TEMYİZ EDENLERİN İDDİALARI : Davacı tarafından, ilk derece mahkemesi tarafından sadece gözetim kıymet uygulamasına dayalı olarak fazla tahsil edilen vergilerle ilgili karar verilmesine rağmen referans kıymet uygulamasına dayalı olarak fazla tahsil edilen vergilere ilişkin hüküm kurulmadığı, belirtilen eksikliğin istinaf kararında da mevcut olduğu; davalı idarece, açılan davada genel yetkili İdare Mahkemesinin görevli olduğu, fazladan ödenen vergilerin iadesi için açılan davalarda faiz talep edilmediği ve verilen iptal kararlarının da yerine getirildiği, daha sonra açmış olduğu iş bu dava ile faiz talep edilemeyeceği ileri sürülmektedir.

TARAFLARIN SAVUNMALARI : Taraflarca karşılıklı olarak istemlerin reddi gerektiği savunulmuştur.

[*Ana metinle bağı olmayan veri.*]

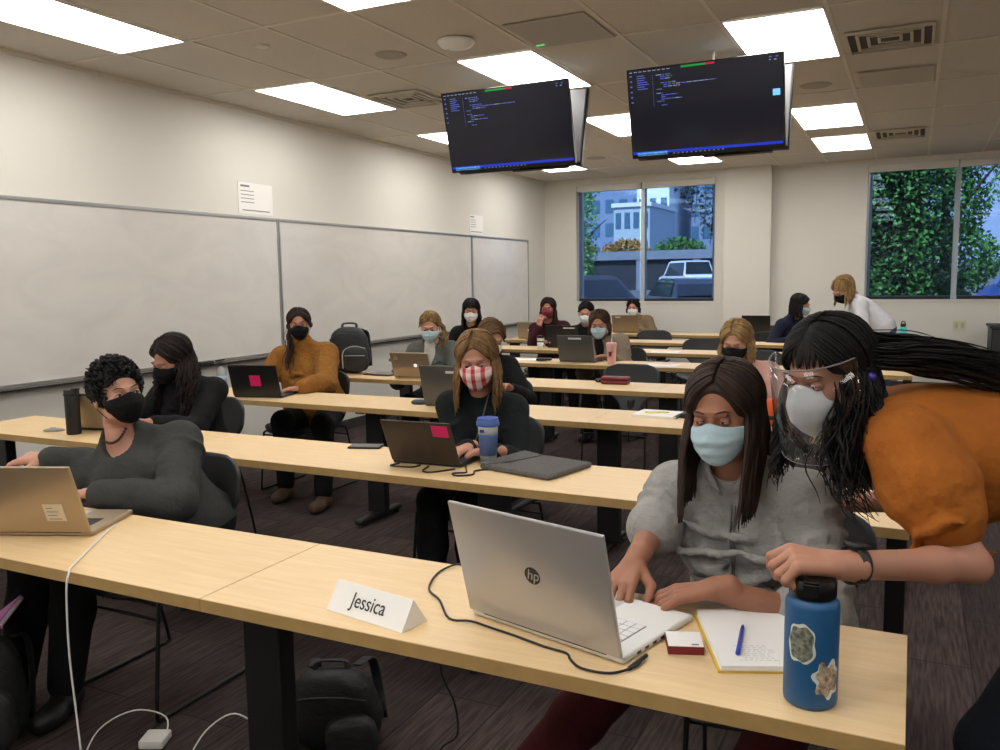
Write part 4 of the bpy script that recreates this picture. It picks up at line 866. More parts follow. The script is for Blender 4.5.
class Raw:
    # collects vertices, faces, and material slots quickly
    def __init__(s): s.P = []; s.Q = []; s.M = []; s.n = 0; s.mats = []
    def mi(s, m):
        if m not in s.mats: s.mats.append(m)
        return s.mats.index(m)
    def add(s, P, Q, m):
        P = np.asarray(P, float).reshape(-1, 3); k = s.mi(m)
        if isinstance(Q, np.ndarray): Q = (Q+s.n).tolist()
        else: Q = [[i+s.n for i in f] for f in Q]
        s.P.append(P); s.Q += Q; s.M += [k]*len(Q); s.n += len(P)
    def mb(s, mb, m=None, T=None):
        P = np.array(mb.v, float)
        if T is not None: P = T(P)
        s.add(P, [list(f) for f in mb.f], m)
    def build(s, name, parent, origin=(0, 0, 0)):
        me = bpy.data.meshes.new(name); P = np.vstack(s.P)-np.array(origin); me.from_pydata(P.tolist(), [], s.Q)
        for m in s.mats: me.materials.append(m)
        me.polygons.foreach_set('material_index', s.M); me.polygons.foreach_set('use_smooth', [True]*len(me.polygons)); me.update()
        o = bpy.data.objects.new(name, me); COL.objects.link(o); o.parent = parent; return o

def relax(P, Q, n=1, lam=.5):
    if len(Q) == 0: return P
    for _ in range(n):
        A = np.zeros_like(P); C = np.zeros(len(P))
        for i in range(4):
            a = Q[:, i]; b = Q[:, (i+1) % 4]
            np.add.at(A, a, P[b]); np.add.at(C, a, 1); np.add.at(A, b, P[a]); np.add.at(C, b, 1)
        P = P+lam*(A/np.maximum(C, 1)[:, None]-P)
    return P

def skin_mat(name, c):
    m = mat(name, c, .5, bump=.03, bscale=300, spec=.35)
    b = m.node_tree.nodes['Principled BSDF']; b.inputs['Subsurface Weight'].default_value = .12; b.inputs['Subsurface Radius'].default_value = (.012, .005, .003); b.inputs['Subsurface Scale'].default_value = 1; return m
m_skin = skin_mat('skin_light', srgb(178, 128, 106)); m_skin2 = skin_mat('skin_warm', srgb(158, 108, 84)); m_skin3 = skin_mat('skin_pale', srgb(190, 142, 122))
m_eye = mat('eye_white', srgb(176, 164, 158), .25); m_iris = mat('iris_dark', srgb(45, 32, 26), .15); m_lash = mat('lash', srgb(24, 18, 16), .7); m_brow = mat('brow', srgb(48, 34, 28), .8); m_browb = mat('brow_fair', srgb(120, 88, 62), .8)
def cloth(name, c, bump=.35, bs=18, var=.12, rough=.9, sheen=0, fine=True):
    if name in MATS: return MATS[name]
    m = mat(name, c, rough, bump=bump, bscale=bs, var=var, vscale=9, sheen=sheen, spec=.2)
    nt = m.node_tree; N = nt.nodes; L = nt.links; b = N['Principled BSDF']
    if fine:
        bp0 = [n for n in N if n.type == 'BUMP'][0]; n2 = N.new('ShaderNodeTexNoise'); n2.inputs['Scale'].default_value = 450; bp2 = N.new('ShaderNodeBump'); bp2.inputs['Strength'].default_value = .25; bp2.inputs['Distance'].default_value = .002
        tc = N.new('ShaderNodeTexCoord'); L.new(tc.outputs['Object'], n2.inputs['Vector']); L.new(n2.outputs['Fac'], bp2.inputs['Height']); L.new(bp0.outputs[0], bp2.inputs['Normal']); L.new(bp2.outputs[0], b.inputs['Normal'])
        bp0.inputs['Distance'].default_value = .03
    return m
def hair_mat(name, c, c2=None, rough=.55):
    m = mat(name, c, rough, bump=.25, bscale=120, spec=.3, col2=c2 or tuple(x*.6 for x in c), vscale=14, stretch=(3, 3, .6)); return m

# head frame: x = image right when facing the camera, -y = face, z = up
def headM(yaw, pitch, roll=0):
    a, b, c = math.radians(yaw), math.radians(pitch), math.radians(roll)
    Rz = np.array([[math.cos(a), -math.sin(a), 0], [math.sin(a), math.cos(a), 0], [0, 0, 1]])
    Rx = np.array([[1, 0, 0], [0, math.cos(b), -math.sin(b)], [0, math.sin(b), math.cos(b)]])   # + = face down
    Ry = np.array([[math.cos(c), 0, math.sin(c)], [0, 1, 0], [-math.sin(c), 0, math.cos(c)]])
    return Rz @ Rx @ Ry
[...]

DANIŞTAY TETKİK HÂKİMİ …’IN DÜŞÜNCESİ : Temyiz istemlerinin reddi ile usul ve yasaya uygun olan kararın onanması gerektiği düşünülmektedir.

TÜRK MİLLETİ ADINA
Karar veren Danıştay Yedinci Dairesince, Tetkik Hâkiminin açıklamaları dinlendikten ve dosyadaki belgeler incelendikten sonra gereği görüşüldü:

HUKUKİ DEĞERLENDİRME:
Bölge idare mahkemelerinin nihai kararlarının temyizen bozulması, 2577 sayılı İdari Yargılama Usulü Kanunu’nun 49. maddesinde yer alan sebeplerden birinin varlığı hâlinde mümkündür.
Temyizen incelenen karar usul ve hukuka uygun olup, dilekçelerde ileri sürülen temyiz nedenleri kararın bozulmasını gerektirecek nitelikte görülmemiştir.

KARAR SONUCU:
Açıklanan nedenlerle;
1.Temyiz istemlerinin reddine,
2. … Bölge İdare Mahkemesi … Vergi Dava Dairesinin … tarih ve E:…, K:… sayılı kararının ONANMASINA,
3. Hüküm altına alınan tutar üzerinden binde 9,10 oranında ve … TL’den az olmamak üzere hesaplanacak nispi karar harcından, Dairece karara bağlanan harcın mahsubundan sonra, kalan harç tutarının temyiz eden davacıdan alınmasına,
4. 2577 sayılı İdari Yargılama Usulü Kanunu’nun 50. maddesi uyarınca, bu kararın taraflara tebliği ve bir örneğinin de Bölge İdare Mahkemesine gönderilmesini teminen dosyanın ilk derece Mahkemesine gönderilmesine, 23/02/2023 tarihinde kesin olarak oybirliğiyle karar verildi.